→ Request
Search the material for the word "this" and report each line where it turns up.

→ Provided data
** BEGIN **
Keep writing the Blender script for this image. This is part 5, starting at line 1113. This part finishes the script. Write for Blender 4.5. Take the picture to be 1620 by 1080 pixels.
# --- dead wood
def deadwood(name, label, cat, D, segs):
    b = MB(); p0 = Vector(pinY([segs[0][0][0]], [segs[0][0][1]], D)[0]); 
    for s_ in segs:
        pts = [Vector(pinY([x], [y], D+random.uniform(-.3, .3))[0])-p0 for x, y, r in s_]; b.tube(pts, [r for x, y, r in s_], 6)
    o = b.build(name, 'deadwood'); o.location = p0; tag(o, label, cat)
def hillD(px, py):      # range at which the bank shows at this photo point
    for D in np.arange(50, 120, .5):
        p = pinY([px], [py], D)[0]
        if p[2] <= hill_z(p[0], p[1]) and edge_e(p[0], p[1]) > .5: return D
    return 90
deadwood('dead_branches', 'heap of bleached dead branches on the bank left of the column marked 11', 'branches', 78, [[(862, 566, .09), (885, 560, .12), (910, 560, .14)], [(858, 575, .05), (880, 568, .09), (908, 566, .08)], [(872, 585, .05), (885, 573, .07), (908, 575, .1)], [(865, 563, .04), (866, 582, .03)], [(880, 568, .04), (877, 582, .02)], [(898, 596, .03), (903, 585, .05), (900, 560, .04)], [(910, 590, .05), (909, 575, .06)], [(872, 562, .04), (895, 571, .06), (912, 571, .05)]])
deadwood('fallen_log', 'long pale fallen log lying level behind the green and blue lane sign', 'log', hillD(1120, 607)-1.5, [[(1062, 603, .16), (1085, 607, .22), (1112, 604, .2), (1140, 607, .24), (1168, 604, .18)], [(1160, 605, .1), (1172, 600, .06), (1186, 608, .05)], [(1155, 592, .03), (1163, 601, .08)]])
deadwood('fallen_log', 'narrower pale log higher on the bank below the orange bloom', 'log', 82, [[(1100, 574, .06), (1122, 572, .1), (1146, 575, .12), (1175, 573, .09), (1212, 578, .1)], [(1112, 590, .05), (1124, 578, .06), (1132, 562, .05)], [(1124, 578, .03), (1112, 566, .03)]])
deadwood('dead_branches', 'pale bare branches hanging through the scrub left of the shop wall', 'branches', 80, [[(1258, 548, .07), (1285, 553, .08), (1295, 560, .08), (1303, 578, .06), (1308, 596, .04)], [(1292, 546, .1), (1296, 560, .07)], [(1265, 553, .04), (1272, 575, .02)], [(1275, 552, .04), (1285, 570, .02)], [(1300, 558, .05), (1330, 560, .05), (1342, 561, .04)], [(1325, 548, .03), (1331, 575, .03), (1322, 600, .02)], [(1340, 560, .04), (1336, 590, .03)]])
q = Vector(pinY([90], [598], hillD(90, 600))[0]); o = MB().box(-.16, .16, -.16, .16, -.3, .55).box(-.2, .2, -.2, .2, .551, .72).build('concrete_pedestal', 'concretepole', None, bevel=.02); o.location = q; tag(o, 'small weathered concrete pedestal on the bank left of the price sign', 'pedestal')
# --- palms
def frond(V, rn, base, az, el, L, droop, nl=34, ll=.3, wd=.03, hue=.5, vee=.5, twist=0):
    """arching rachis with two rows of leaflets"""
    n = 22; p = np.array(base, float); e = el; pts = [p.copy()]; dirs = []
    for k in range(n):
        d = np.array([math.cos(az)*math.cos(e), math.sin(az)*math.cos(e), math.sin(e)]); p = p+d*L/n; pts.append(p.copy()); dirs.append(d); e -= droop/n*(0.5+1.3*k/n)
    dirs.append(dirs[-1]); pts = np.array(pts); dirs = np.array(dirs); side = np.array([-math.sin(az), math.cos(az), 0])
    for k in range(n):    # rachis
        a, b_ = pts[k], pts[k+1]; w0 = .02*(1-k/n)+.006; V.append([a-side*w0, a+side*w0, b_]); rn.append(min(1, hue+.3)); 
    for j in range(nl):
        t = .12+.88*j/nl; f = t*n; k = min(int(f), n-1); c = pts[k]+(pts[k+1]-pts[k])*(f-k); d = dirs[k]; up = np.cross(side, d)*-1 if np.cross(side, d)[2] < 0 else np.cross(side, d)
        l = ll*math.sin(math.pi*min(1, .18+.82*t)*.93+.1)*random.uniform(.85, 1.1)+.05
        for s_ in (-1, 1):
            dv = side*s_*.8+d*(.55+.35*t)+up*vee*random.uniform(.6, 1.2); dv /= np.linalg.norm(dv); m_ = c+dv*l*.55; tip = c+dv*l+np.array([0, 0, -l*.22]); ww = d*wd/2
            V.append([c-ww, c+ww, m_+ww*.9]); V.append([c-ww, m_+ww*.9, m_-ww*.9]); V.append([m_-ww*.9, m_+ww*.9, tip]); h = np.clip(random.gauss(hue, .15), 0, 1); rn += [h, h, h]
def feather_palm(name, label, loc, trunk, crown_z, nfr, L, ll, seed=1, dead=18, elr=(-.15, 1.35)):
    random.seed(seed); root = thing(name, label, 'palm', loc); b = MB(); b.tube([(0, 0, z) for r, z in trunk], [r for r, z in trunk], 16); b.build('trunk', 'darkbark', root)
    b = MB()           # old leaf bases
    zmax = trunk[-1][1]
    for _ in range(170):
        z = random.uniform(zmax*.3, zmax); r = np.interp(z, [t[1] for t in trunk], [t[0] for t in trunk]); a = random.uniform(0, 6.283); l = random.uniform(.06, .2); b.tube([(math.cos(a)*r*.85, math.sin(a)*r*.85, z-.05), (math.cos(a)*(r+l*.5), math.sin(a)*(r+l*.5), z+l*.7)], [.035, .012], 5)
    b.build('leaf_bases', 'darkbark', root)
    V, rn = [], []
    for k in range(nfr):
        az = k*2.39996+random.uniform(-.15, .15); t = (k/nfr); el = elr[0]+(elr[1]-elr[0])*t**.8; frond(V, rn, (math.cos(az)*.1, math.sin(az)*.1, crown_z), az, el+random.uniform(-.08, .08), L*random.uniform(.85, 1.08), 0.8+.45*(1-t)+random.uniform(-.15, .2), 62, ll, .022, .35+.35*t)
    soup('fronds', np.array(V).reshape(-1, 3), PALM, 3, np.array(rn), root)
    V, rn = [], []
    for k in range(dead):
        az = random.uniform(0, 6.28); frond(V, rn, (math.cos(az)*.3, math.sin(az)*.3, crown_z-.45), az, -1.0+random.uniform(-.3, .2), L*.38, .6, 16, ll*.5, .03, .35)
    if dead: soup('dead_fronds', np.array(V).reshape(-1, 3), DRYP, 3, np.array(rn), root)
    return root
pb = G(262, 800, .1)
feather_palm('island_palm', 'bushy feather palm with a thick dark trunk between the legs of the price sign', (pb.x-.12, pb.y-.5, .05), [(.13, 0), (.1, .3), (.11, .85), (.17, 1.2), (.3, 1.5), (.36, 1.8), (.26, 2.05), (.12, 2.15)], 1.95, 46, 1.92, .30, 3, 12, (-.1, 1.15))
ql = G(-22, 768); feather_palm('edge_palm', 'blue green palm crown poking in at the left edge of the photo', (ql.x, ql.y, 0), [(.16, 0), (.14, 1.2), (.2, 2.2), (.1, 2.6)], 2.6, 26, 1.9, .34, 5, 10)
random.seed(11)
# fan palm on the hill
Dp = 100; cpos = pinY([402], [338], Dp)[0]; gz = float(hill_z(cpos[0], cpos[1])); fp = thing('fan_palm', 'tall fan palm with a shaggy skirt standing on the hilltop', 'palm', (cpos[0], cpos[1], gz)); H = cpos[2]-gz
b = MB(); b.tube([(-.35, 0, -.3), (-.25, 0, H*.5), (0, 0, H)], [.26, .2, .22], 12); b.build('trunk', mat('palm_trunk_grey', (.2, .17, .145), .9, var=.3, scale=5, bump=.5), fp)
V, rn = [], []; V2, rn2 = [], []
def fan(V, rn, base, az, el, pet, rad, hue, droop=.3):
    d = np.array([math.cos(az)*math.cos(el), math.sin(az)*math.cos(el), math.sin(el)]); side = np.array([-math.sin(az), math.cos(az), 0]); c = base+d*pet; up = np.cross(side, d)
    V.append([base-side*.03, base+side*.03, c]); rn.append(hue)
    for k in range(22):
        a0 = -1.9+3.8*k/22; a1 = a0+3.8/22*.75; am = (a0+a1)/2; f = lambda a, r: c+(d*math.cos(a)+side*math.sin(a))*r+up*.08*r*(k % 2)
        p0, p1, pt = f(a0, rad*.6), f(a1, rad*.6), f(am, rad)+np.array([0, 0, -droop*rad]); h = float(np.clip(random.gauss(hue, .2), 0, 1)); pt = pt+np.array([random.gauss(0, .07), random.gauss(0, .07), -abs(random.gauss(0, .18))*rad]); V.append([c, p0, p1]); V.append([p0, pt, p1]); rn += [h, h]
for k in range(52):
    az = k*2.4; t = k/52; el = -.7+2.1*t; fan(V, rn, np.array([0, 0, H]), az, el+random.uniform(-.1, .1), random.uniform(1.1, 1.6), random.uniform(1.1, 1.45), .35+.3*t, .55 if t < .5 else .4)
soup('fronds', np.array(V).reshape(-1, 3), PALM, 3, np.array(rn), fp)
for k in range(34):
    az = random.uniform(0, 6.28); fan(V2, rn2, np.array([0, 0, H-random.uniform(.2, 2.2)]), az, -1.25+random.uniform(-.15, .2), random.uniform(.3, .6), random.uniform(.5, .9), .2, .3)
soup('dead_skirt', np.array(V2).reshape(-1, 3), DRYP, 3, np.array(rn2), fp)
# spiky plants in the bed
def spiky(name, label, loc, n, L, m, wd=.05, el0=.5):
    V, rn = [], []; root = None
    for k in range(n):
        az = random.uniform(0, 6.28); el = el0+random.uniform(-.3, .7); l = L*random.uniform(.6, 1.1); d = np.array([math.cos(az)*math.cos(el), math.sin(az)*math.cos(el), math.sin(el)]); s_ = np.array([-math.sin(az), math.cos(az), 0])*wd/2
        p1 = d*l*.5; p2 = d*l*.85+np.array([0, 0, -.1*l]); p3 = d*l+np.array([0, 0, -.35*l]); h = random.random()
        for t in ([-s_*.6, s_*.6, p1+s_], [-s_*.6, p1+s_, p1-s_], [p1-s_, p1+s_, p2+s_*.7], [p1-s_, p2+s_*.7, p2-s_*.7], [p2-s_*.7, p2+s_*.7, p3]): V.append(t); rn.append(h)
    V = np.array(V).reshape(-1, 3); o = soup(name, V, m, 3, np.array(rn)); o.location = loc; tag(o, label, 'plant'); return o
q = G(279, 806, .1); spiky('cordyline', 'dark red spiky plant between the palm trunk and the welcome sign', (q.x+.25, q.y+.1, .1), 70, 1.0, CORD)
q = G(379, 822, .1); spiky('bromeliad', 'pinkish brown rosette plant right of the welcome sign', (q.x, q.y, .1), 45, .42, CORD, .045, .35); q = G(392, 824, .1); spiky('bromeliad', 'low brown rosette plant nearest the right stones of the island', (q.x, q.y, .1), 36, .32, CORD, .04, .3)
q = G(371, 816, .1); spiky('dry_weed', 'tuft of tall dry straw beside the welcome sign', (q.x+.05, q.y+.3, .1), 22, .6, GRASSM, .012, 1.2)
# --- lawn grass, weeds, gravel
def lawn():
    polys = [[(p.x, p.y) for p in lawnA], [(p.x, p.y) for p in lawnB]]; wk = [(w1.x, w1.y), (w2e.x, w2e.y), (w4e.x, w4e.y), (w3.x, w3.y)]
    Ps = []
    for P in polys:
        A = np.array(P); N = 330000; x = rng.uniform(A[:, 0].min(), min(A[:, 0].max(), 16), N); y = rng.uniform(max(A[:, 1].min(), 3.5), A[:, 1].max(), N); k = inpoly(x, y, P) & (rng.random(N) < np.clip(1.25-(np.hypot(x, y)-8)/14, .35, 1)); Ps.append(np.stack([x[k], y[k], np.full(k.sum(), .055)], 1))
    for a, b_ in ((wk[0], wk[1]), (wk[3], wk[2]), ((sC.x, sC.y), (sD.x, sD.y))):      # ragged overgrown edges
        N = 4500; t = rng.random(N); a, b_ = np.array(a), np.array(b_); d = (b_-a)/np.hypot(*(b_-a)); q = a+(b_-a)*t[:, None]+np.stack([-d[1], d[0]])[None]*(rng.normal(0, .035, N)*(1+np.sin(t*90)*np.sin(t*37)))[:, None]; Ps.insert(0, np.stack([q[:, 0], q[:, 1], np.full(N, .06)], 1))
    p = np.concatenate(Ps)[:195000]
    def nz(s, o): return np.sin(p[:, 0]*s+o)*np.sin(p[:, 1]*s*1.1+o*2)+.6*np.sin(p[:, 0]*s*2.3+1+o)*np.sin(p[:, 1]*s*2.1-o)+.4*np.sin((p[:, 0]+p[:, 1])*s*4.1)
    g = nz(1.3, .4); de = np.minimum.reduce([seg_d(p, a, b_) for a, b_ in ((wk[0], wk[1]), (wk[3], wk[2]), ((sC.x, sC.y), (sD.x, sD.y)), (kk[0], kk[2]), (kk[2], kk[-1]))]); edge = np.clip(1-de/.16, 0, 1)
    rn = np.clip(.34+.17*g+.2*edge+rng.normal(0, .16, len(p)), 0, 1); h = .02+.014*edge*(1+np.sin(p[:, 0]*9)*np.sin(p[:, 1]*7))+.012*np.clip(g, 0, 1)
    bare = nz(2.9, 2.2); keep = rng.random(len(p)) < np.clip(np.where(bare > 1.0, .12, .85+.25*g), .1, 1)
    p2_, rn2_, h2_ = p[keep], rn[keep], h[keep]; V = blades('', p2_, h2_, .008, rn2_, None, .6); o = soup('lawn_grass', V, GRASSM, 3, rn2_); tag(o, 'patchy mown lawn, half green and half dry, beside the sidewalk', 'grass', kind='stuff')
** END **
→ The completed task
Keep writing the Blender script for this image. This is part 5, starting at line 1113. This part finishes the script. Write for Blender 4.5. Take the picture to be 1620 by 1080 pixels.
def hillD(px, py):      # range at which the bank shows at this photo point